Otherwise I pity people like Lik because they've never lived yet. Nature is just another piece of meat to them; so they don't bother to even see the beauty of real light.
Apparently nobody is aware that "polarizers" themselves impart color, and that color varies from brand to brand, vintage to vintage. I used a few for some commercial photos, commonly with .05R gel.
Popular with who?
Apparently nobody is aware that "polarizers" themselves impart color, and that color varies from brand to brand, vintage to vintage. I used a few for some commercial photos, commonly with .05R gel.

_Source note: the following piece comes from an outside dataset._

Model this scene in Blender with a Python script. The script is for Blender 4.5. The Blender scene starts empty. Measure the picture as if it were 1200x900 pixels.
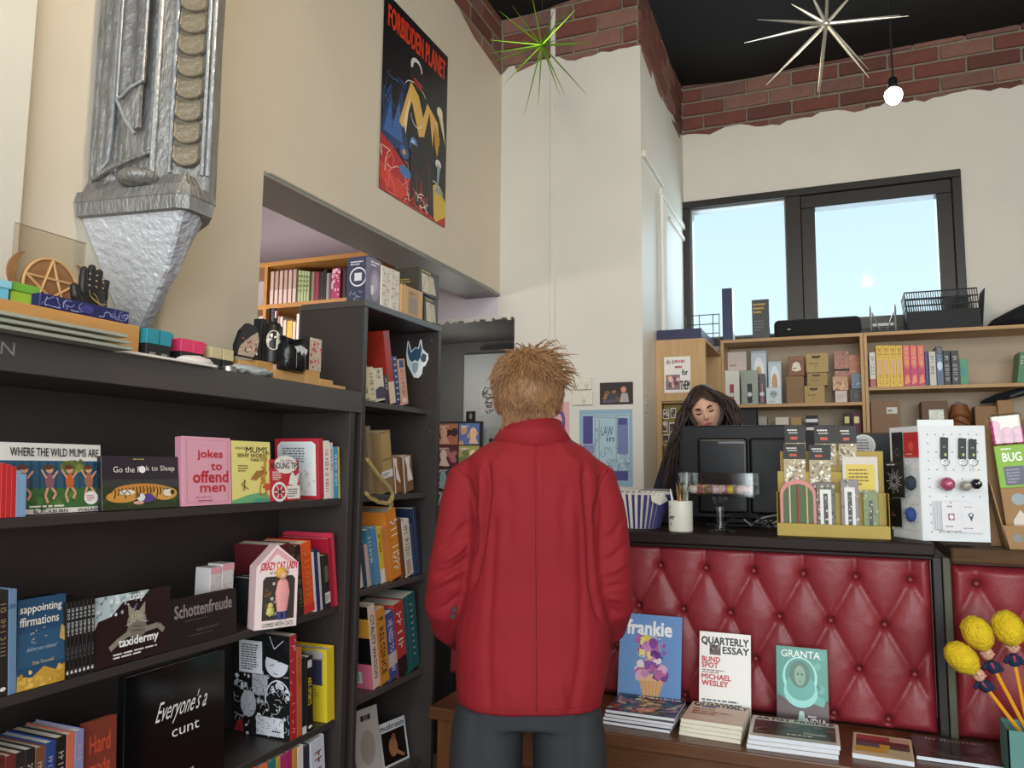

Ahem ... I bet if you very critically tested them, you'd discover that the expensive neutral polarizers are not themselves perfectly neutral. Perhaps significantly better
than older and cheaper versions, but not perfect by any means. My best one, a B&W, still benefitted from an .05M. Ideally, it would have been a tad less M, but I wanted glass. This was critical copystand repro work.
A graduated ND filter is super useful in helping to fit the entire scene into the limited dynamic range of slide film. This is only applicable to landscape-type photography, where the upper portion of your image (sky) is significantly brighter than the lower portion of the image.
Some people use a mild warming filter (e.g. 81A) when shooting Provia in the shade, otherwise it can go quite blue.
Provia needs 81a or at least a skylight filter to take the blue cast out. At sunrise/sunset, which is what the film is probably designed for, you don't need any filters.
Velvia 50 requires the same filter, but the blue cast is a little less apparent.
Velvia 100 is fine without. That film has a magenta cast anyways.
I shoot these films in Tokyo, results may vary with location.
But the above recommendations are also in Fujifilm's pdf instructions for the films.